The blade of a windshield wiper moves through an angle of 90.0° in 0.397 s. The tip of the blade moves on the arc of a circle that has a radius of 0.376 m. What is the magnitude of the centripetal acceleration of the tip of the blade?

Answer 1

Answer:

$a=5.88\ m/s^2$

Explanation:

Given that,

The blade of a windshield wiper moves through an angle of 90.0° in 0.397 s

The radius of the circlular path is 0.376 m

We need to find the magnitude of the centripetal acceleration of the tip of the blade. Let it is a.

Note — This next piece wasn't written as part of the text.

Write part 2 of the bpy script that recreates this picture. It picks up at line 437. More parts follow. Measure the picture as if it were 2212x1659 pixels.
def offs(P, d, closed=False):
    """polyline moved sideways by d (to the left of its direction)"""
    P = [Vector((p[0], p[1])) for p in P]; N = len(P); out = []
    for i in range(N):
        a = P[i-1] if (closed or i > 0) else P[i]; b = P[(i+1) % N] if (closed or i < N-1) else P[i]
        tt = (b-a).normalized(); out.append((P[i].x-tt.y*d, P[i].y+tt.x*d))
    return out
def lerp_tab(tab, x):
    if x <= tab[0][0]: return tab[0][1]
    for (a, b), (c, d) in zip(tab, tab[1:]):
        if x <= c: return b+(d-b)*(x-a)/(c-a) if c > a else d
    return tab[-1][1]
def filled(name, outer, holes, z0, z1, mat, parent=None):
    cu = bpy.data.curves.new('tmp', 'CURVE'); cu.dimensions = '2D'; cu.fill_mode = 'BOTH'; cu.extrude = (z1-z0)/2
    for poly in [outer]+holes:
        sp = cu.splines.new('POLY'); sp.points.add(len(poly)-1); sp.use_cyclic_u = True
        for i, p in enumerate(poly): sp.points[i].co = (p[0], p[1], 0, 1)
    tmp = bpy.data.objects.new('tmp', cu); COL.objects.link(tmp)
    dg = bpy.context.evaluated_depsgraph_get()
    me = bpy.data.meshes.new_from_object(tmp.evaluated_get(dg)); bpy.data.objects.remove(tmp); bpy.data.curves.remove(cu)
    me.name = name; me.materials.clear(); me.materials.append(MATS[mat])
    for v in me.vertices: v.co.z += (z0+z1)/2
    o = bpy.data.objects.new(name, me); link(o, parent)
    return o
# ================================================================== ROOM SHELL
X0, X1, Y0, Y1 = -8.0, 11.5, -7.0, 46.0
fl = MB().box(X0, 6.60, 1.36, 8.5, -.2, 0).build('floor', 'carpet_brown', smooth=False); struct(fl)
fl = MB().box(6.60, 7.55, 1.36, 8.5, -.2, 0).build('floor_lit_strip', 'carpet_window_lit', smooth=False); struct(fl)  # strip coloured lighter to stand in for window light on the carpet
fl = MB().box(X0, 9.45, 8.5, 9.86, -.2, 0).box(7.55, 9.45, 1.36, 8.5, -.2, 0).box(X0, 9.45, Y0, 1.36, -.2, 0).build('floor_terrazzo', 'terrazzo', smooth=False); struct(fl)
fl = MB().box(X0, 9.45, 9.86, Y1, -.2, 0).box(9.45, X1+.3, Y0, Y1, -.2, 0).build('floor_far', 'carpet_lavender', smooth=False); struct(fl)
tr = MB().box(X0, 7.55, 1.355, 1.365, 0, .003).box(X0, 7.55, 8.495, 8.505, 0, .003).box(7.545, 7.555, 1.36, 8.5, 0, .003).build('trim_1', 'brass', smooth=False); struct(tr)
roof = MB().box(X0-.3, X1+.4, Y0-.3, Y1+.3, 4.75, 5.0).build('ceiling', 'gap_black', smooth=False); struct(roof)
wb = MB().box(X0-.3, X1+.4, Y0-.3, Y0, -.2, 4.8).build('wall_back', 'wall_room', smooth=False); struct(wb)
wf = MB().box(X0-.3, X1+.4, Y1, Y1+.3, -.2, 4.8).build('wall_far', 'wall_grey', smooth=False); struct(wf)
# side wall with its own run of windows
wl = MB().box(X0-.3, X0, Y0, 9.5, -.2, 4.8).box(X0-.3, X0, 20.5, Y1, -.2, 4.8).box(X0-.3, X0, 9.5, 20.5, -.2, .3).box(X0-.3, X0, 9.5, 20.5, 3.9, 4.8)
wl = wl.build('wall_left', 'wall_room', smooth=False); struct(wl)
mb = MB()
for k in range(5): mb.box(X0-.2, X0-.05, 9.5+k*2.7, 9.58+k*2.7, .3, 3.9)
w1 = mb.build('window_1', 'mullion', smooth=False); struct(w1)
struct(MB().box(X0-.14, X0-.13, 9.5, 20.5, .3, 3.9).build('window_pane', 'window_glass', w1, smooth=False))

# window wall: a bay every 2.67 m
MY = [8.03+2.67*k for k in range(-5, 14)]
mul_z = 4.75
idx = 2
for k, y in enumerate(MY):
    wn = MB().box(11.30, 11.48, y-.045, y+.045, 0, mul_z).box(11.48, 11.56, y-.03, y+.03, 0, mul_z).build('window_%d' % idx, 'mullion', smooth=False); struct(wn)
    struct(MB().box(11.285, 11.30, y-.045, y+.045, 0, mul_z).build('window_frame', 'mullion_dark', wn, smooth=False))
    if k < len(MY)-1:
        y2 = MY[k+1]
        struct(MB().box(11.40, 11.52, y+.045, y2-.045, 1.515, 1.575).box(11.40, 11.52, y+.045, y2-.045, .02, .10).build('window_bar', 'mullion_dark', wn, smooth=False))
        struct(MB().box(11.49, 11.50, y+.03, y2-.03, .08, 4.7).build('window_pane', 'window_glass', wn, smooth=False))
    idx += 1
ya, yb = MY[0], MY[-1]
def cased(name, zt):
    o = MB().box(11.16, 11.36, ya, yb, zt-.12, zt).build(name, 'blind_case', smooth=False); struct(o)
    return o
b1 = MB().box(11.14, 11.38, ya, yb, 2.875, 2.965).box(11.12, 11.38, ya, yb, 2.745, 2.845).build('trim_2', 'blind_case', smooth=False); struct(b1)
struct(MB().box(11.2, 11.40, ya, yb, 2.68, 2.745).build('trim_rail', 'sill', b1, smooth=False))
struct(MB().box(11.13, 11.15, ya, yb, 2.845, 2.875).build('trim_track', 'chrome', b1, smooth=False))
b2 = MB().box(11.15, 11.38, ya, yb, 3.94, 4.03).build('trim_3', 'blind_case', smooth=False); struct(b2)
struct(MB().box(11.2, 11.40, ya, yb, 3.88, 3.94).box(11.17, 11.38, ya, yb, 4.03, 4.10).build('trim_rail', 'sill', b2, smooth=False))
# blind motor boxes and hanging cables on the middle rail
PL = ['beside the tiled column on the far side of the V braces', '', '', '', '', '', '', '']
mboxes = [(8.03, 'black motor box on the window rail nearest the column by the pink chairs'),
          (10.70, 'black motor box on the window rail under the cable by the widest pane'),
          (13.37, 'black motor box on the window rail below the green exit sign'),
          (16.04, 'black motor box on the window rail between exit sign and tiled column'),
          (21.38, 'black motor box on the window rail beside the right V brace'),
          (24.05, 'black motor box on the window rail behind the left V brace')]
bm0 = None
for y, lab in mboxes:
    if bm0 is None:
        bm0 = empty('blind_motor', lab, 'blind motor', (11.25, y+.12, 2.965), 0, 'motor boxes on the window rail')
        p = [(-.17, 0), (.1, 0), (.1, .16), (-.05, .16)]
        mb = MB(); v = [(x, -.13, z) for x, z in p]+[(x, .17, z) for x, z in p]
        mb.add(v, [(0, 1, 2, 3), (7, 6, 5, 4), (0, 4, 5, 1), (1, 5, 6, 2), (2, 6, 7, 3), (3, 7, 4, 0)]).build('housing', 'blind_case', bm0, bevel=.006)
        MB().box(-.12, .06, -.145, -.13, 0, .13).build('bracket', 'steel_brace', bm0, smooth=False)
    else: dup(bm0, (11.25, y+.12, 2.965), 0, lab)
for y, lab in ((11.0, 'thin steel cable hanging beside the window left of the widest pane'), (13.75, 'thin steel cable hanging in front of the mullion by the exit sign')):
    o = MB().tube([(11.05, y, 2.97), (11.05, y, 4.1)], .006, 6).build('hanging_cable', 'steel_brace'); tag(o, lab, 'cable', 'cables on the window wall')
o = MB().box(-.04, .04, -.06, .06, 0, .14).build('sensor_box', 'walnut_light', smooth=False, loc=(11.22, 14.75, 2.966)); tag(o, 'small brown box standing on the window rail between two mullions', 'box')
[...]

The formula of the centripetal acceleration is given by :

$a=\dfrac{v^2}{r}$

v is velocity, $v=\dfrac{2\pi r}{t\\}$

It moves through an angle of 90 degrees, it means $v=\dfrac{\dfrac{1}{4}\times 2\pi r}{t\\}$

So,

$a=\dfrac{(\dfrac{\dfrac{1}{4}\times 2\pi r}{t\\})^2}{r}\\\\=\dfrac{\pi^2 r}{4t^2}\\\\=\dfrac{\pi^2 \times 0.376}{4(0.397 )^2}\\\\=5.88\ m/s^2$

So, the magnitude of the centripetal acceleration of the tip of the blade is $5.88\ m/s^2$.